Ela ensinou os técnicos do Departamento de Cultura a registrar, fotografar, filmar, entrevistar o povão que realiza a cultura nas quebradas do país. O popular foi levado a sério, assim como o dinheiro público.
“Não é amadoristicamente se meterem no meio do povo, de lápis em punho, perguntando coisas, rindo das aparentes tolices que escuta, assustando o povo e sendo enganado por ele. É preciso lidar com o povo e saber o que deverá ser colhido, como e para quê”.

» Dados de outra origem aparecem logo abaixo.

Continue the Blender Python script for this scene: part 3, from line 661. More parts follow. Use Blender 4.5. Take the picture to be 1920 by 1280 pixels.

O primeiro trabalho dos técnicos formados pelo Departamento de Cultura de São Paulo foi o curiosíssimo mapeamento de comidas proibidas (tipo manga com leite), danças populares e – você não vai acreditar – métodos de cura do terçol, aquela inflamação no olho, com anel.

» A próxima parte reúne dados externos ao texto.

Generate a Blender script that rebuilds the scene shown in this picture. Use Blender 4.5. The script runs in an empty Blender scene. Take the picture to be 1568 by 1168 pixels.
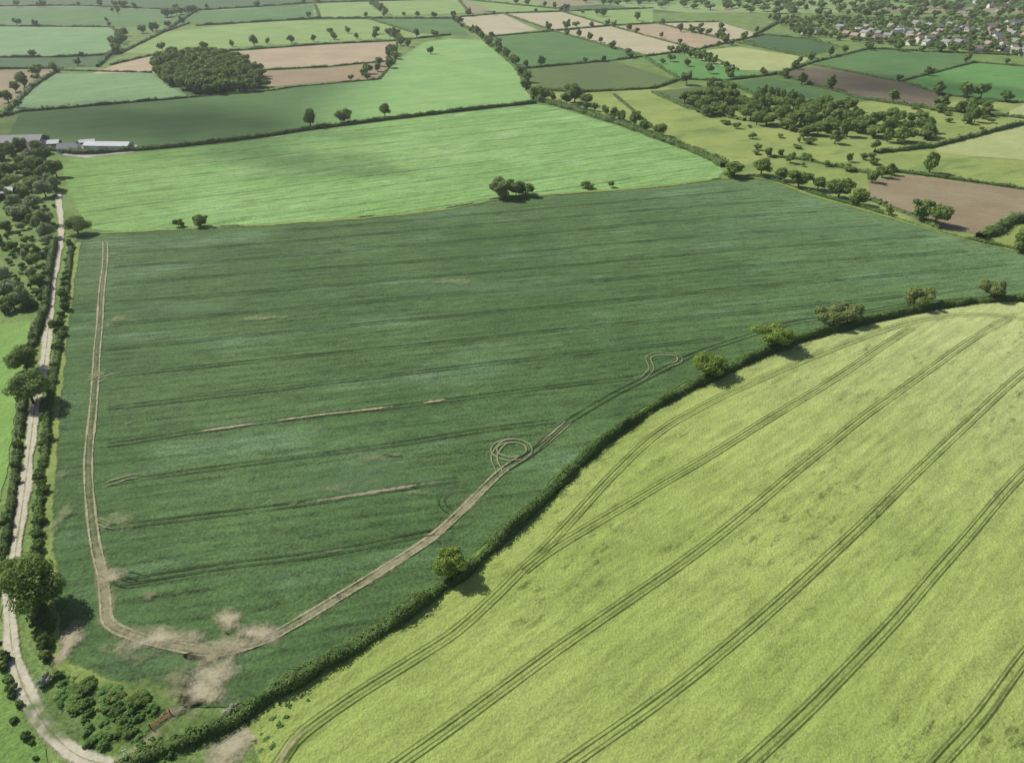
import bpy, math, random
import numpy as np
from mathutils import Vector
random.seed(7); rng=np.random.default_rng(7)
scene=bpy.context.scene
# ---------------------------------------------------------------- survey
# field boundaries were traced from the aerial photograph and rectified to the
# flat ground (metres, drone 120 m up, camera tilted 32 deg below the horizon)
H=120.0; F=1087.0; PIT=math.radians(32); SP,CP=math.sin(PIT),math.cos(PIT)
def P(u,v):
    dv=v-584.0; D=SP*F+CP*dv
    return np.array([(u-784.0)*H/D,(F*CP-SP*dv)*H/D])
def MPP(v): return H/(SP*F+CP*(v-584.0))
def PP(l): return np.array([P(*p) for p in l])
def link(o,parent=None):
    scene.collection.objects.link(o)
    if parent: o.parent=parent
    return o
def empty(name):
    e=bpy.data.objects.new(name,None); e.empty_display_size=1; return link(e)
def catmull(p,n=8,closed=False):
    p=np.asarray(p,float); N=len(p); out=[]
    rngi=range(N) if closed else range(N-1)
    for i in rngi:
        if closed: a,b,c,d=p[(i-1)%N],p[i],p[(i+1)%N],p[(i+2)%N]
        else:
            b,c=p[i],p[i+1]; a=p[i-1] if i>0 else 2*b-c; d=p[i+2] if i+2<N else 2*c-b
        for t in np.linspace(0,1,n,endpoint=False):
            out.append(0.5*((2*b)+(-a+c)*t+(2*a-5*b+4*c-d)*t*t+(-a+3*b-3*c+d)*t**3))
    if not closed: out.append(p[-1])
    return np.array(out)
def resample(p,step):
    d=np.r_[0,np.cumsum(np.linalg.norm(np.diff(p,axis=0),axis=1))]
    n=max(3,int(d[-1]/step)+1); s=np.linspace(0,d[-1],n)
    return np.stack([np.interp(s,d,p[:,k]) for k in range(2)],1)
def normals2(c):
    t=np.gradient(c,axis=0); t/=np.linalg.norm(t,axis=1)[:,None]+1e-9
    return np.stack([-t[:,1],t[:,0]],1)
def snoise(n,period):
    k=max(3,int(n/period)+3); return np.interp(np.linspace(0,k-1,n),np.arange(k),rng.random(k))
def qmesh(name,verts,quads,mats,midx=None,edge=None,smooth=False):
    me=bpy.data.meshes.new(name); verts=np.asarray(verts,np.float32); quads=np.asarray(quads,np.int32)
    me.vertices.add(len(verts)); me.vertices.foreach_set('co',verts.ravel())
    me.loops.add(quads.size); me.loops.foreach_set('vertex_index',quads.ravel())
    me.polygons.add(len(quads)); me.polygons.foreach_set('loop_start',np.arange(len(quads),dtype=np.int32)*4)
    me.polygons.foreach_set('loop_total',np.full(len(quads),4,np.int32))
    for m in mats: me.materials.append(m)
    if midx is not None: me.polygons.foreach_set('material_index',np.asarray(midx,np.int32))
    if smooth: me.polygons.foreach_set('use_smooth',np.ones(len(quads),bool))
    if edge is not None:
        a=me.attributes.new('edge','FLOAT','POINT'); a.data.foreach_set('value',np.asarray(edge,np.float32))
    me.update(calc_edges=True); me.validate(); return me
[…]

Sim, minha gente, o terçol se cura esfregando um anel, e o levantamento, que enviou 10 mil questionários às cidades do interior paulista, constatou que em alguns lugares valia qualquer anel; em outros, só de ouro; mas pode ser que só funcione com aliança de noiva virgem.
Esses e outros resultados foram apresentados no Congresso Internacional de Folclore, em Paris, em 1938. No mesmo ano, Mário de Andrade organizou e destinou verba para a ambiciosa Missão de Pesquisas Folclóricas, a mais espetacular e importante pesquisa sobre cultura popular até então realizada no Brasil.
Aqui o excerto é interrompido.